Für Besorgnis sorgte am Wochenende vor allem die Zuspitzung des Konflikts in der Ostukraine, wo sich bereits seit 2014 die Regierungsarmee und die von Russland unterstützten Separatisten gegenüberstehen. Im Westen wird befürchtet, dass Kremlchef Wladimir Putin die dortigen Kämpfe als einen Vorwand für einen Einmarsch in die Ukraine nutzen könnte, indem er behauptet, dass er die prorussische Bevölkerung in der Ostukraine schützen müsse.
Nach Angaben von Nato-Generalsekretär Jens Stoltenberg gehören dazu auch Berichte über einen Rückzug russischer Streitkräfte aus dem Grenzgebiet zur Ukraine. "Trotz Moskaus Behauptungen haben wir bisher keine Anzeichen von Rückzug und Deeskalation gesehen. Im Gegenteil: Russlands Aufmarsch geht weiter", sagte er. Wie der belarussische Verteidigungsminister am Sonntag mitteilte, wollen Russland und Belarus ihre gemeinsamen Militärübungen weiter fortsetzen - damit werden russische Truppen vorerst nicht wie zuvor angekündigt aus Belarus abgezogen.
Kanzler Scholz sagte, Verhandlungen mit Russland müsse zwischen unhaltbaren Forderungen Moskaus und legitimen Sicherheitsinteressen unterschieden werden. Für nicht verhandelbar erklärte Scholz das Recht auf freie Bündniswahl, also auch die prinzipielle Möglichkeit für die Ukraine, der Nato beizutreten - auch wenn es in "naher Zukunft" nicht zu einem Nato-Beitritt des Landes kommen werde. "Gleichzeitig gibt es Sicherheitsfragen, die für beide Seiten wichtig sind. Allen voran Transparenz bei Waffensystemen und Übungen, Mechanismen zur Risikovermeidung oder neue Ansätze zur Rüstungskontrolle", sagte Scholz.
Beide Konfliktparteien rief Scholz auf, die Minsker Friedensvereinbarung für die zwischen prorussischen Separatisten und Regierungstruppen umkämpfte Ostukraine umzusetzen. "Natürlich mache ich mir keine Illusionen. Schnelle Erfolge sind nicht zu erwarten. Aber: Wir werden die Krisendynamik nur durchbrechen, wenn wir verhandeln."
Für den Fall eines Einmarsches in die Ukraine drohten Teilnehmer der Sicherheitskonferenz der russischen Führung erneut Vergeltung an. Die EU und ihre transatlantischen Partner arbeiteten weiter an einem robusten Paket finanzieller und wirtschaftlicher Sanktionen, auch in Sachen Energie und Spitzentechnologie, sagte EU-Kommissionspräsidentin Ursula von der Leyen. "Das riskante Denken des Kreml, das aus einem dunklen Gestern stammt, könnte Russland seine blühende Zukunft kosten."

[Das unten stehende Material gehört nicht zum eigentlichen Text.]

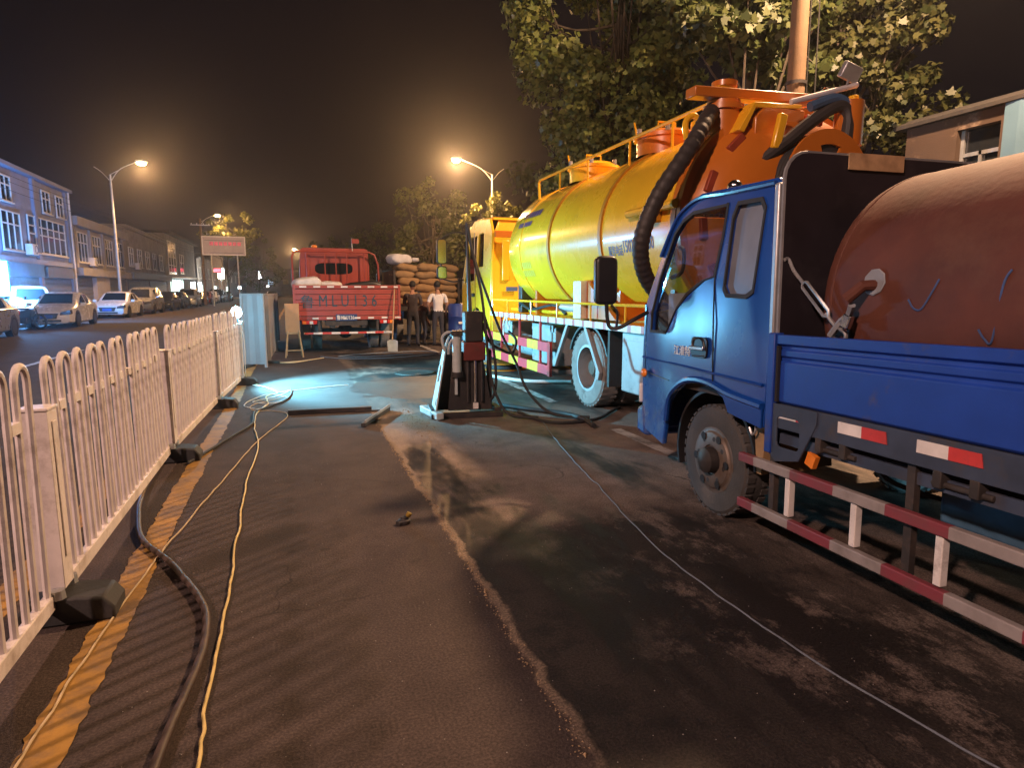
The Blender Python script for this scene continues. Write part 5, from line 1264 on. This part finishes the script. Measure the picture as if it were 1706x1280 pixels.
for x in (-1.0,-.72,1.0,.72): truck_wheel(Rt,x,1.3,.46,.24,'steel_rim',.08,-1 if x<0 else 1)
for x in (-1.0,1.0): truck_wheel(Rt,x,5.2,.46,.24,'steel_rim',0,-1 if x<0 else 1)
MB().box(-.42,-.32,0,5.8,.6,.8).box(.32,.42,0,5.8,.6,.8).build('chassis_rail','chassis_grime',Rt)
MB().cyl((-1,1.3,.46),(1,1.3,.46),.08,n=10).ell((0,1.3,.46),(.2,.22,.2)).build('rear_axle','chassis_grime',Rt)
ry=4.15
MB().tube([(-1.26,ry,.9),(-1.26,ry,2.5),(-1.2,ry,2.66),(-1.1,ry,2.68),(1.0,ry,2.68),(1.16,ry,2.6),(1.26,ry,2.3),(1.30,ry,.9)],.028,8).build('rack_frame','lorry_red',Rt)
for x in (-.85,-.32,.0,.32,.85): MB().tube([(x,ry,.92),(x,ry,2.68)],.018,6).build('rack_bar','lorry_red',Rt)
MB().box(-1.24,1.24,ry-.02,ry+.02,.92,1.65).build('rack_sheet','lorry_red',Rt)
cb=[(-1.05,.7),(1.02,.7),(1.02,2.3),(.98,2.76),(.9,2.8),(-.92,2.8),(-1.0,2.76),(-1.05,2.3)]
ov=[(-.05+.56*math.copysign(abs(math.cos(2*PI*i/28))**.5,math.cos(2*PI*i/28)),2.18+.17*math.copysign(abs(math.sin(2*PI*i/28))**.6,math.sin(2*PI*i/28))) for i in range(28)]
MB().panel(cb,[ov],lambda u,v,w:(u,4.4+w,v),.05).build('cab_rear','lorry_red',Rt,bevel=0.01)
MB().panel(ov,[],lambda u,v,w:(u,4.42+w,v),.01).build('rear_window','dark_glass',Rt)
MB().panel(cb,[[(u*.9,.75+(v-.7)*.93) for u,v in cb]],lambda u,v,w:(u,4.451+w,v),1.4).build('cab_shell','lorry_red',Rt)
MB().panel(cb,[],lambda u,v,w:(u,5.86+w,v),.05).build('cab_front','lorry_red',Rt)
for x in (-.8,.75): MB().box(x-.06,x+.06,4.36,4.4,1.0,2.6).build('cab_rib','lorry_red',Rt,bevel=0.01)
MB().tube([(.52,4.3,2.68),(.5,4.3,3.1)],.012,6).build('mast','frame_white',Rt); MB().box(.5,.72,4.28,4.3,2.95,3.08).build('mast_flag','lorry_red',Rt)
MB().ell((-.6,4.5,2.84),(.09,.09,.06),10,8).build('beacon','amber',Rt)
MB().tube([(1.0,4.7,2.0),(1.35,4.7,2.1),(1.38,4.7,2.3)],.012,5).build('mirror_arm','black_plastic',Rt); MB().box(1.28,1.46,4.68,4.74,1.8,2.2).build('mirror','black_plastic',Rt,bevel=0.02)
MB().prism([(-.1,1.6),(.3,1.74),(.9,1.8),(1.2,1.74),(1.2,.93),(-.1,.93)],'y',2.6,3.9).build('tarpaulin','black_plastic',Rt,bevel=0.08,seg=3)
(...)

Chinas Außenminister Wang Yi unterstützte auf der Münchner Sicherheitskonferenz Appelle für eine friedliche Lösung des Ukraine-Konflikts und eine Rückkehr zum Minsker Abkommen zur Beilegung des Konflikts. "Warum können sich nicht alle Seiten zusammensetzen und detailliert Gespräche führen und einen Zeitplan erarbeiten, wie dieses Abkommen umgesetzt werden kann?", sagte er am Samstag laut Übersetzung. "Das ist das, was alle Parteien tun sollten, worauf sie sich konzentrieren sollen - anstatt die Spannungen zu erhöhen, Panik zu schüren und vielleicht sogar noch das Risiko eines Krieges zu sensationalisieren.